§ **Do this**:
Starting with the first line of the data that follows, transcribe every line verbatim until the line containing "from mathutils.geometry import" has been transcribed.

══ Dataset content ══

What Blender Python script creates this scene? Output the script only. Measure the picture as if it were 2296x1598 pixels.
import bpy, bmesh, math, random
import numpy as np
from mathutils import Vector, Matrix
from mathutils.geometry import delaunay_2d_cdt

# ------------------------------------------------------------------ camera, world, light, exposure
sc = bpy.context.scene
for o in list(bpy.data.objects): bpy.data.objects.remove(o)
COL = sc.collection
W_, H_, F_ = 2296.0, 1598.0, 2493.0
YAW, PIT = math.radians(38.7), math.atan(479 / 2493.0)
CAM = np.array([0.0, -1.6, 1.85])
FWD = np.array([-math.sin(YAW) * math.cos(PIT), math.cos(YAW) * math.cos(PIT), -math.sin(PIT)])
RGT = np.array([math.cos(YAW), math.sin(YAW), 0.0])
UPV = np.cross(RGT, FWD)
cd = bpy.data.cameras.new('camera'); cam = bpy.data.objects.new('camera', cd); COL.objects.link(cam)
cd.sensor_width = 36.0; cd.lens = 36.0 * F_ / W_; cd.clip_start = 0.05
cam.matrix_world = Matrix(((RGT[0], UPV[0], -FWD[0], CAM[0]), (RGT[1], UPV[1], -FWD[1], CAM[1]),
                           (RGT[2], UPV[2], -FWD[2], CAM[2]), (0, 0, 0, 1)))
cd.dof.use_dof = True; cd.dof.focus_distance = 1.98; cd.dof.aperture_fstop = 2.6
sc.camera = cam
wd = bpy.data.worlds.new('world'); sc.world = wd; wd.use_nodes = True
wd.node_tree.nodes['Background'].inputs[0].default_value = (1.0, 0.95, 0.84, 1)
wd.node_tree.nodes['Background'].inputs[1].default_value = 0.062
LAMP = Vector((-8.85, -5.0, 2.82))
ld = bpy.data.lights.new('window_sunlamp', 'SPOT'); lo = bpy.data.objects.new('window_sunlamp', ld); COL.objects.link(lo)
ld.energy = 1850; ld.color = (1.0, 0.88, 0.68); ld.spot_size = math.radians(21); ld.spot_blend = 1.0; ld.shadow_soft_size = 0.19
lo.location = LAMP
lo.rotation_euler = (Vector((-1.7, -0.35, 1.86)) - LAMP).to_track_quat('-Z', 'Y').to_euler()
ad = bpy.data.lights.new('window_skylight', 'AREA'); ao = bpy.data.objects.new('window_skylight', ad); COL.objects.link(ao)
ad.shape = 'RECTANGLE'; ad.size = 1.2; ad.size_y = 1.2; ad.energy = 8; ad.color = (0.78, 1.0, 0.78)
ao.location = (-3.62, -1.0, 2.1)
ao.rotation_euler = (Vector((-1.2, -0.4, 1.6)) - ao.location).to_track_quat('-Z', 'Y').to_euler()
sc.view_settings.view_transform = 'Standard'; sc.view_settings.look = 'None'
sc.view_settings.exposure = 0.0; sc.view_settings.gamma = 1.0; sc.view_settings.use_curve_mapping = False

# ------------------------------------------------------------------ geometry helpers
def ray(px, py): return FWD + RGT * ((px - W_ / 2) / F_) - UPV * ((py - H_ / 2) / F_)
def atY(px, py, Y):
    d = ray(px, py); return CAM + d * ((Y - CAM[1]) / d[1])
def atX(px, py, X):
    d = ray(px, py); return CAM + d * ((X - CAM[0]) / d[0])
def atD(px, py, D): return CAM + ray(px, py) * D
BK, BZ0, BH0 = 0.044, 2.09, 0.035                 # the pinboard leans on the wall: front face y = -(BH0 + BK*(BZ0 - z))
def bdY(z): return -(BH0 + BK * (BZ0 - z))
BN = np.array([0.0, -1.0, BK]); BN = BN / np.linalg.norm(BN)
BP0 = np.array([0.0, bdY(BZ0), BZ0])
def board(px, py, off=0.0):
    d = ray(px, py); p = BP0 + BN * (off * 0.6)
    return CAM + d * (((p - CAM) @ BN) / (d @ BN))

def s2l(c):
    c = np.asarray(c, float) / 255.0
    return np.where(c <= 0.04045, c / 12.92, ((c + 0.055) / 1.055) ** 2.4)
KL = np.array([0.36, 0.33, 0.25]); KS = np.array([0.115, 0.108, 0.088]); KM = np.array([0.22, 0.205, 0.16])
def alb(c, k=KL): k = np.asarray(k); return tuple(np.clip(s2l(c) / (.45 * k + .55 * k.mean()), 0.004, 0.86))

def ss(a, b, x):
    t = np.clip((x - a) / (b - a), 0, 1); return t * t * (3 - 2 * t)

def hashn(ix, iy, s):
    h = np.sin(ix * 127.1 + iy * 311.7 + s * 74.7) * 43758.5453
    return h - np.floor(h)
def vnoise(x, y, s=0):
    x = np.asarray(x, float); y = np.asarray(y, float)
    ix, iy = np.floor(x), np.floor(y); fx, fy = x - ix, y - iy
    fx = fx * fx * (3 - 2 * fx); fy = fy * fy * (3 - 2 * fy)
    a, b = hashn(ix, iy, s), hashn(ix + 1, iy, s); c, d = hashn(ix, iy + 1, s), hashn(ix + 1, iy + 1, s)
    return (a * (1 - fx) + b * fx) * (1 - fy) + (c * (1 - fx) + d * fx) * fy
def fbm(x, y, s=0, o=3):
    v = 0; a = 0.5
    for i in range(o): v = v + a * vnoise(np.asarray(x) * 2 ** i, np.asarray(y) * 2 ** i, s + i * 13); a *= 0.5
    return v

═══

§ **Result of the task**:
What Blender Python script creates this scene? Output the script only. Measure the picture as if it were 2296x1598 pixels.
import bpy, bmesh, math, random
import numpy as np
from mathutils import Vector, Matrix
from mathutils.geometry import delaunay_2d_cdt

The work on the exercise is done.